Written exercise ▸
Pull each line holding the word "Continue" from the data.

Material for this task ▸
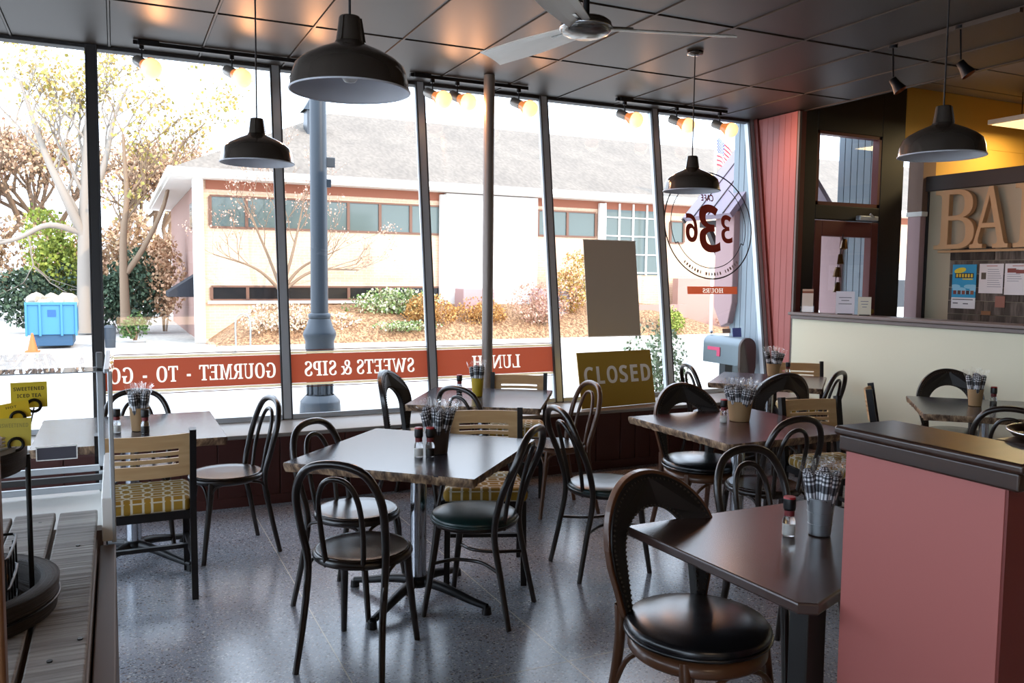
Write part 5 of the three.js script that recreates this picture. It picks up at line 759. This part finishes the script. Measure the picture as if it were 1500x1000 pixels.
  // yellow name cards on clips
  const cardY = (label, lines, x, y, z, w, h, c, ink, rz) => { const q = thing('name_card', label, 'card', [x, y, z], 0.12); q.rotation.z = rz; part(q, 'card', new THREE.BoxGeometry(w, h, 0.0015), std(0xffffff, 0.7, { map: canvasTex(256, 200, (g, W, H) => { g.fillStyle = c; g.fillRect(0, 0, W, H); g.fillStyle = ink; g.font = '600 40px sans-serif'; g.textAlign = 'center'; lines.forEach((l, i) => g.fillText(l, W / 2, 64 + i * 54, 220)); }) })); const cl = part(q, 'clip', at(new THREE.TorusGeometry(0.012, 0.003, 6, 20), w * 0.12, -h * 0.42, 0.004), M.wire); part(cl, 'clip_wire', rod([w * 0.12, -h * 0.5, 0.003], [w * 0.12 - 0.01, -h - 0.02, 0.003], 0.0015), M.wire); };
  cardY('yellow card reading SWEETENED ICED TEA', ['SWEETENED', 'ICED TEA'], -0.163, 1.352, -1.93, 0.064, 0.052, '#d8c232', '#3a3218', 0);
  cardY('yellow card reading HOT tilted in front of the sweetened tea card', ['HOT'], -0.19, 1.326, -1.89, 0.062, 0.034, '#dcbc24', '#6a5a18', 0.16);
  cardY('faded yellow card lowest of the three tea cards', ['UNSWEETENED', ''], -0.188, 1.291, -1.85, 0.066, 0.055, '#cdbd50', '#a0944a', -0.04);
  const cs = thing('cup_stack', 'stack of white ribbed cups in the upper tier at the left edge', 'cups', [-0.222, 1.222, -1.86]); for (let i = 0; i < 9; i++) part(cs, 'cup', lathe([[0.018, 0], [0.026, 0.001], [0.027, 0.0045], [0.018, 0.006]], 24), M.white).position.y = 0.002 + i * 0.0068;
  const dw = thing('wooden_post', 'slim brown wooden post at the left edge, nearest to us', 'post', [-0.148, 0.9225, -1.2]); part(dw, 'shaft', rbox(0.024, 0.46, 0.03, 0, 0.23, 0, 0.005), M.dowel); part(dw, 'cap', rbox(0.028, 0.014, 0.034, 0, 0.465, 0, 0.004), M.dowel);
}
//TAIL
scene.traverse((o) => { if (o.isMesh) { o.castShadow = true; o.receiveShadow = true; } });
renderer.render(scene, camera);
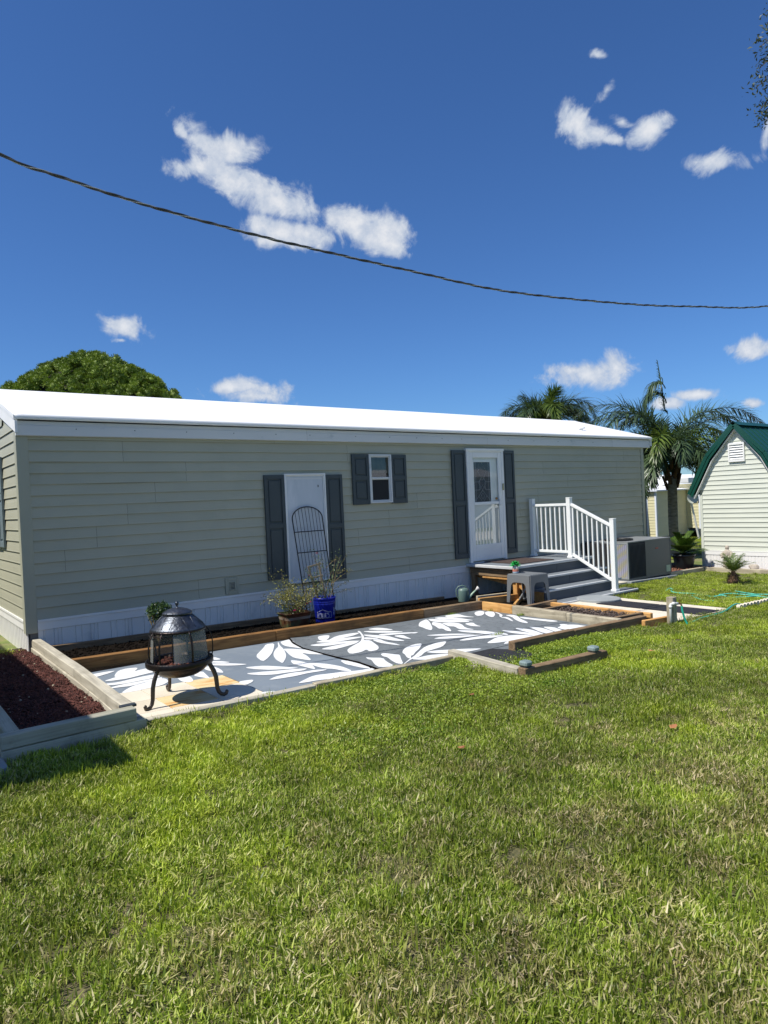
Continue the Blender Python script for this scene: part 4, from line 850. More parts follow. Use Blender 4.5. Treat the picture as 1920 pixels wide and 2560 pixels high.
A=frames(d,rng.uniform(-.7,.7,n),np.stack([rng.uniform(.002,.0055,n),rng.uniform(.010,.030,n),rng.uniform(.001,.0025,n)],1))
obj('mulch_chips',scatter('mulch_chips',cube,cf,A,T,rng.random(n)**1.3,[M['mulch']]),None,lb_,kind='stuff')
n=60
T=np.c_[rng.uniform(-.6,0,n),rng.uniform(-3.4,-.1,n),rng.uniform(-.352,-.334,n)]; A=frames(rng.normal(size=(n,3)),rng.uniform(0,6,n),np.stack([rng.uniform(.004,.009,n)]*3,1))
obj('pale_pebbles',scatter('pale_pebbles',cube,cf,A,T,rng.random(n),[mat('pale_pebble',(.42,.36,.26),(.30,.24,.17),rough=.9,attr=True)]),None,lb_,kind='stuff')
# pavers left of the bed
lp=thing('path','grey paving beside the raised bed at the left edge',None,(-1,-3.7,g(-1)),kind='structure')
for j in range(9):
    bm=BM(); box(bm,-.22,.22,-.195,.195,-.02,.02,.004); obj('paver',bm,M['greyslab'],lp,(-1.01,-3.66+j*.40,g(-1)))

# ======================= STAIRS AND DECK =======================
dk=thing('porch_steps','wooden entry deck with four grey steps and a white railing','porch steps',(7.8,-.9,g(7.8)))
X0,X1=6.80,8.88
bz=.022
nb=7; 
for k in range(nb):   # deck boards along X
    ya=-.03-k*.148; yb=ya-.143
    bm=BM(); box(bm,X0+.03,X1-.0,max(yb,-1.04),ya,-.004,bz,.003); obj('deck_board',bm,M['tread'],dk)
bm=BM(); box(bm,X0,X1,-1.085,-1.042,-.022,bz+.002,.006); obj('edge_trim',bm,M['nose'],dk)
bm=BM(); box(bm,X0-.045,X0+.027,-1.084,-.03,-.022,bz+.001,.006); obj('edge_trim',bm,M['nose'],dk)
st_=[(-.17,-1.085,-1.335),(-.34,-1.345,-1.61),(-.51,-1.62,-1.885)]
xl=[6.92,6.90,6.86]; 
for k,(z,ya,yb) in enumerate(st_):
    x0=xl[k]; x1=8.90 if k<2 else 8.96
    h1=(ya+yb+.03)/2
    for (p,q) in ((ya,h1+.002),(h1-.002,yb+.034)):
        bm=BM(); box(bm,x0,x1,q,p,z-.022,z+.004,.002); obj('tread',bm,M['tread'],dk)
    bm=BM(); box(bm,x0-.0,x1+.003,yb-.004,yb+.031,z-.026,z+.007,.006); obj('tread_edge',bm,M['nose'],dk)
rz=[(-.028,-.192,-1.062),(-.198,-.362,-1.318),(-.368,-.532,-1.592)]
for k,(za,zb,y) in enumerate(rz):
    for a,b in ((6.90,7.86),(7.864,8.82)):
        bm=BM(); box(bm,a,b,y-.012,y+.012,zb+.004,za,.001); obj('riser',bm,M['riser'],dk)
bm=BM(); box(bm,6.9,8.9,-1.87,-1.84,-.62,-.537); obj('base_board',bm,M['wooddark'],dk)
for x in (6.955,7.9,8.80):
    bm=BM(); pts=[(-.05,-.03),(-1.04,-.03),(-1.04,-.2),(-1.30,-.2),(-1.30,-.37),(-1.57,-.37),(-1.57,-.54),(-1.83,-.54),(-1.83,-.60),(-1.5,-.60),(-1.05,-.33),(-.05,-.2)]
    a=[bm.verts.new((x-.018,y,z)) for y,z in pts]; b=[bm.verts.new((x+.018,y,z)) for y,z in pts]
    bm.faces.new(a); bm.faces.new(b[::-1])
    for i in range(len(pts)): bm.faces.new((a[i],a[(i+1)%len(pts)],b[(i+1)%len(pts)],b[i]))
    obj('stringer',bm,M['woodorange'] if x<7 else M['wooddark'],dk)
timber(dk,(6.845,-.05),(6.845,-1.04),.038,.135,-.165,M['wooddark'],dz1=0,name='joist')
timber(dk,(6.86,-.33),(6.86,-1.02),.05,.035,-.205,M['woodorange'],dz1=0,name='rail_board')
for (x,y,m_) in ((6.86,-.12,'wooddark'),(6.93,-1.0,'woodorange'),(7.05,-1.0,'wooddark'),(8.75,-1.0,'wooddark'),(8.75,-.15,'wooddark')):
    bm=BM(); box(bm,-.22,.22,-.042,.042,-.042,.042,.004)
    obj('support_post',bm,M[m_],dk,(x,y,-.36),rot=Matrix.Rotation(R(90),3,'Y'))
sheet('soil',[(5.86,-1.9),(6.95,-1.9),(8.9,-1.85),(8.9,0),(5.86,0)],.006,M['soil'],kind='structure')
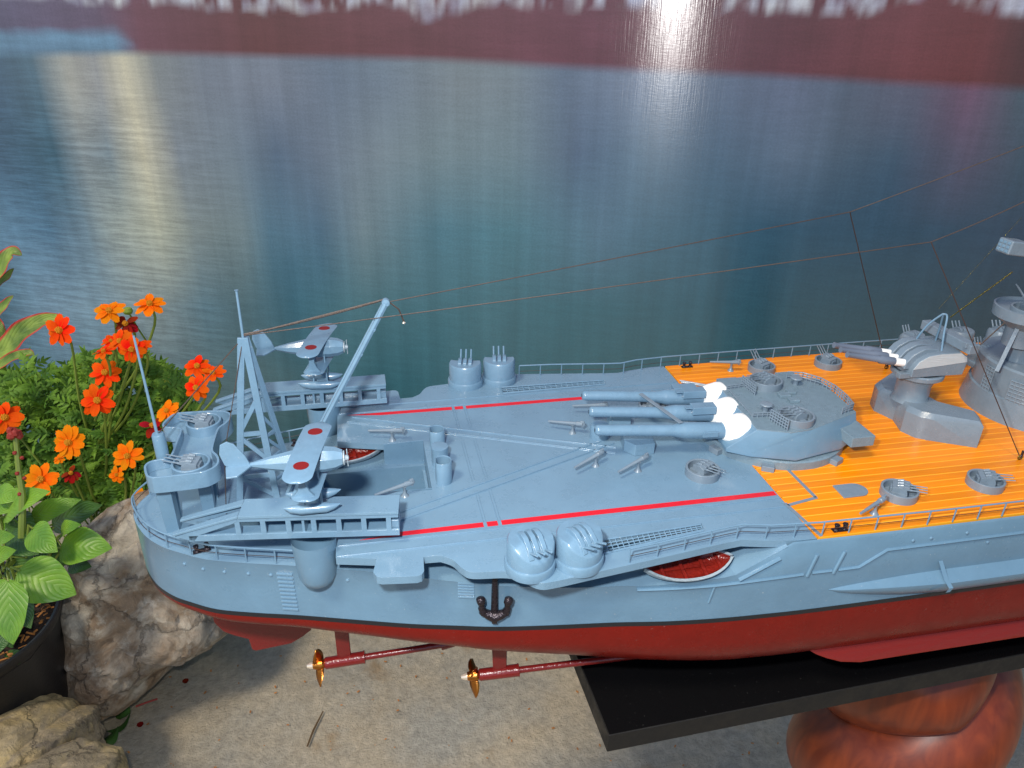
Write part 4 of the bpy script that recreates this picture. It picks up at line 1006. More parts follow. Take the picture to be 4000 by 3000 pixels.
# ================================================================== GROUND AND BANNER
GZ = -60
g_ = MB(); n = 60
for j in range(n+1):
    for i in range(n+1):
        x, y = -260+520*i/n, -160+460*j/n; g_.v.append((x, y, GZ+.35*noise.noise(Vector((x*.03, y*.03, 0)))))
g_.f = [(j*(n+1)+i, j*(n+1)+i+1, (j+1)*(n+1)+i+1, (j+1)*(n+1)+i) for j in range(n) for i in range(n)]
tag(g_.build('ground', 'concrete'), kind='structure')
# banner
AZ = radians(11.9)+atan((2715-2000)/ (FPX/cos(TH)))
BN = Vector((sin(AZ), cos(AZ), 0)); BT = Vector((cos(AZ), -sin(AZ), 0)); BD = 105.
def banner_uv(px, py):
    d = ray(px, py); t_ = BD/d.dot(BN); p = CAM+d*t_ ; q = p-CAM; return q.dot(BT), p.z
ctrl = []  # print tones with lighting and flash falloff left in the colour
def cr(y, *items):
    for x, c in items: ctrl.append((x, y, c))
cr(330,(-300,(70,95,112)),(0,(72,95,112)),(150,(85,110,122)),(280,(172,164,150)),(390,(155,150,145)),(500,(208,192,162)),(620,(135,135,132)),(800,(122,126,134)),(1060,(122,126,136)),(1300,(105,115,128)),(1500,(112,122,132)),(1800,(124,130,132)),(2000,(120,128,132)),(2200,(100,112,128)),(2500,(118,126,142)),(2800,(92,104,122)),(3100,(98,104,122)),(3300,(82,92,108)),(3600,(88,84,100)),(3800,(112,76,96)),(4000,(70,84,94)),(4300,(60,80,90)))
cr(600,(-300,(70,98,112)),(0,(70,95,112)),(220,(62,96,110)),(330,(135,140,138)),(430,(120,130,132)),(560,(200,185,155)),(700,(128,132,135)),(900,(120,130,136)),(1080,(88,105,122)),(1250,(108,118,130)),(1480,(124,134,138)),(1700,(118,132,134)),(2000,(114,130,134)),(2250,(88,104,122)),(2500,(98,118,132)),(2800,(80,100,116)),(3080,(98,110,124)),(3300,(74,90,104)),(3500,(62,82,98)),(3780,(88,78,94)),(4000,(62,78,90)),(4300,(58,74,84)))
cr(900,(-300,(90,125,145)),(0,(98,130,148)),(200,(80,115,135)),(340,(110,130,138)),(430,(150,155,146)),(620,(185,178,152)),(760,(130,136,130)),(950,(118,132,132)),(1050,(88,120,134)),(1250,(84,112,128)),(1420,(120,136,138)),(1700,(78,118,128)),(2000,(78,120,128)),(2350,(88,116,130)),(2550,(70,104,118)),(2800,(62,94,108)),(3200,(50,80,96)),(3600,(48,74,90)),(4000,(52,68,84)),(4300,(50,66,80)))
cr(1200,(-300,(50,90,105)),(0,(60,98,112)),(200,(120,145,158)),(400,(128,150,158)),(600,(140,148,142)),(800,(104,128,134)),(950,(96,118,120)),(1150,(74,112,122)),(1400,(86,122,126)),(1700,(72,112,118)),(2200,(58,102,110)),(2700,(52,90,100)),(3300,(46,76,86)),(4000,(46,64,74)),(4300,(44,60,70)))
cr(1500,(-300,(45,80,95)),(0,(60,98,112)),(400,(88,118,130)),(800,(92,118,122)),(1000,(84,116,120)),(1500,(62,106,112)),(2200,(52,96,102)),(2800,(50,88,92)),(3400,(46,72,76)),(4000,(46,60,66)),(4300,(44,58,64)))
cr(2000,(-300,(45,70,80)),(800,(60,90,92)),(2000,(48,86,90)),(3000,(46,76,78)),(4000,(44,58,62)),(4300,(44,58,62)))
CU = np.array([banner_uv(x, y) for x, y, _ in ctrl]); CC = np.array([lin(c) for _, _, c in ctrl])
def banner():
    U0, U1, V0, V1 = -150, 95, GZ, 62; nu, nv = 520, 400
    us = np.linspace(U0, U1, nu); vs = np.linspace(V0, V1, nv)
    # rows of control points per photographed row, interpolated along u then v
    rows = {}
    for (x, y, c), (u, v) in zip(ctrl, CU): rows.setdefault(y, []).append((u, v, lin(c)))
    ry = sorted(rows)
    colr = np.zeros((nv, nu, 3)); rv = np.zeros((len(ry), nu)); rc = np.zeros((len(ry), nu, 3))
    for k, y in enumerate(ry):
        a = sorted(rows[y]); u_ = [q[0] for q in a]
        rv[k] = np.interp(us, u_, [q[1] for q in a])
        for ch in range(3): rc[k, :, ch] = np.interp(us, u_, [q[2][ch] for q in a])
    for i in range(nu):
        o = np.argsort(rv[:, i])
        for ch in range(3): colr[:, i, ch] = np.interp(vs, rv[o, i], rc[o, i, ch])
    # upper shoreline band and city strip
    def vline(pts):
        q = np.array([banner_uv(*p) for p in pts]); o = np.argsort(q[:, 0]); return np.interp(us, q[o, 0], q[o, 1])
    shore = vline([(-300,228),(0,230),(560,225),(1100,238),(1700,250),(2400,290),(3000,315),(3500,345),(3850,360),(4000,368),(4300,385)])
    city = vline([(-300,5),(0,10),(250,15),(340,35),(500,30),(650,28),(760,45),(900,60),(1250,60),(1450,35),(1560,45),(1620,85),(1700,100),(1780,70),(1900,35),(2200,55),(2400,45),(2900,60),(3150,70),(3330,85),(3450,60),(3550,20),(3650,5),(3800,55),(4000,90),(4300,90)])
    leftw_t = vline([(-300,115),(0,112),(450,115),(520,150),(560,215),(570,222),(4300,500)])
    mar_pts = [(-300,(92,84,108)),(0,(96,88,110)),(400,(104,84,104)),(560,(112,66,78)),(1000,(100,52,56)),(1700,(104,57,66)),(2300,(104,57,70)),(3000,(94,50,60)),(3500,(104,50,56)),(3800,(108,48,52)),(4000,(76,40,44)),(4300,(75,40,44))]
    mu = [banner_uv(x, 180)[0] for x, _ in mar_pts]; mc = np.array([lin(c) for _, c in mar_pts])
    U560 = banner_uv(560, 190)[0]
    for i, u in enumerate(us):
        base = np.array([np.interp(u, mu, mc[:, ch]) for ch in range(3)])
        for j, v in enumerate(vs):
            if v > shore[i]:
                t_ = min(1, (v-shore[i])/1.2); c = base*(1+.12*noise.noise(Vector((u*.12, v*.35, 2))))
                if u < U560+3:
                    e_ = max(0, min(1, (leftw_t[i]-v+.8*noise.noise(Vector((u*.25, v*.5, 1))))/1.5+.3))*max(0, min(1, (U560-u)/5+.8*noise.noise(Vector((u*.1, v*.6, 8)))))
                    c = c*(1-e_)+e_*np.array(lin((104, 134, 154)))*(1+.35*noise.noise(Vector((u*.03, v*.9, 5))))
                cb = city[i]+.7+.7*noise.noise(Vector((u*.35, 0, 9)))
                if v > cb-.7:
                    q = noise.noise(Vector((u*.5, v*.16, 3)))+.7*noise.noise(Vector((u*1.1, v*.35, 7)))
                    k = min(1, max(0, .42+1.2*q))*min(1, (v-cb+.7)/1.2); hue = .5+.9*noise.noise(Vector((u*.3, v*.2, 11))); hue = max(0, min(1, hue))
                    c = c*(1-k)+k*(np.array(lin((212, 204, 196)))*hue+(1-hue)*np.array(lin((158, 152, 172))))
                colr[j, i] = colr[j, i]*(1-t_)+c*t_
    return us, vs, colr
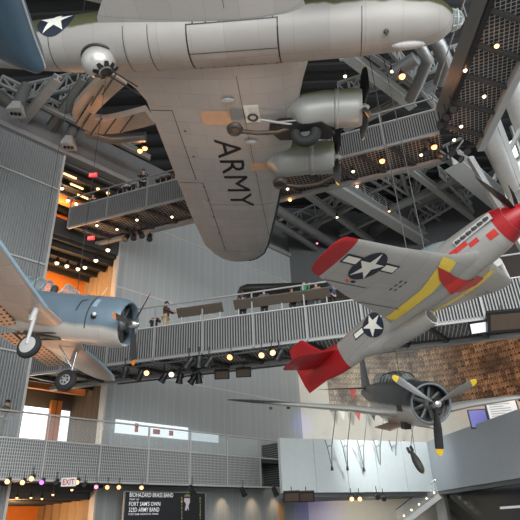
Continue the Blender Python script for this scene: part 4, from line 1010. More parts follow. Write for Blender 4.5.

The solution ▸
Continue the Blender Python script for this scene: part 4, from line 850. More parts follow. Use Blender 4.5. Treat the picture as 1920 pixels wide and 2560 pixels high.
Continue the Blender Python script for this scene: part 4, from line 1010. More parts follow. Write for Blender 4.5.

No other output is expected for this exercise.